Not only does exposure to crime news influence viewers’ attitudes, we can expect that it will also serve to increase the relevance of racial stereotypes as a basis for judging the performance of elected officials or for choosing between candidates for elective office. In effect, local news programming "racializes" public discourse by making policy choices increasingly intertwined with questions of race. A recent study by Mendelberg is revealing (Mendelberg, 1997). Mendelberg found significant priming effects of exposure to the 1988 "Willie Horton" advertisement used by the Bush campaign. Among participants exposed to the Horton ad., racial prejudice was a stronger predictor of support for particular social welfare and civil rights policies than among control participants who did not view the ad. (Mendelberg, 1997). Race-based news coverage of crime primed racial stereotypes. Of course (as the use of the Horton ad by the Bush campaign itself reveals), the audience's exquisite sensitivity to matters of race is grist for vote-seeking public officials. We can only anticipate that racial appeals -- either explicit or coded -- will become even more frequent during political campaigns. In short, the prominence of local news makes race an even more central component of American public life.

Conclusions

The political implications of agenda-setting and framing effects with respect to crime are all too clear. Elected officials must, of course, take heed of their constituents’ political concerns. In response to the media-induced public outcry over crime, elected officials -- Republican and Democrat, liberal and conservative, running for executive and legislative office -- have endorsed "law and order" as an immediate policy goal. Heightened attention to the issue of crime necessarily means reduced attention to other pressing problems. In California, for instance, the annual budget for the Department of Corrections has increased at a significantly faster rate than the annual budget for the Department of Education.

The frequent association of crime with race in the news also means that exposure to the news will trigger racial identity and the resulting "in-group" bias (e.g., Tajfel and Turner, 1986). It is well-documented that people categorize themselves into groups instinctively and that group identity exerts powerful attitudinal consequences including the expression of discriminatory affect for in-group and out-group members. The current journalistic paradigm thus does not bode well for the state of race relations; white viewers of the news will only become more likely to stigmatize black Americans, while black viewers will increasingly malign the motives of a "hostile" media.

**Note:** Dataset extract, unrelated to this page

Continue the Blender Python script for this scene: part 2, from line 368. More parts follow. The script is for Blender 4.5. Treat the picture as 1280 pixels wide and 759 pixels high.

The psychological implications of agenda-setting and framing effects are no less significant. The fact that a mere three second insertion of a photograph into a fifteen minute news segment significantly alters viewers' racial attitudes and their views about the appropriate means of controlling crime suggests that there is much more to race relations and political attitudes than acculturation and one's formative experiences. No doubt racial prejudice is deeply rooted in American culture, and there is considerable evidence suggesting that racial and other group-related sentiments are acquired early in life. Moreover, core values such as individualism and the work ethic encourage citizens to hold individuals rather than societal factors responsible for issues such as poverty or crime. The research summarized above, however, suggests that despite the "drag" provided by such life-long socialization processes, the daily flow of news can provide significant added value. People seem to resort to a more dynamic process of reasoning about racial groups in which the frequency of particular actions by individual group members is taken as revealing about the group as a whole. In this sense, people are Bayesian, "updating" their stereotypes to correspond to the latest round of "evidence." Therefore, models of racial attitudes that grant dominant status to stable personal influences (most notably, party identification and political ideology) must be revised to allow for circumstantial influence.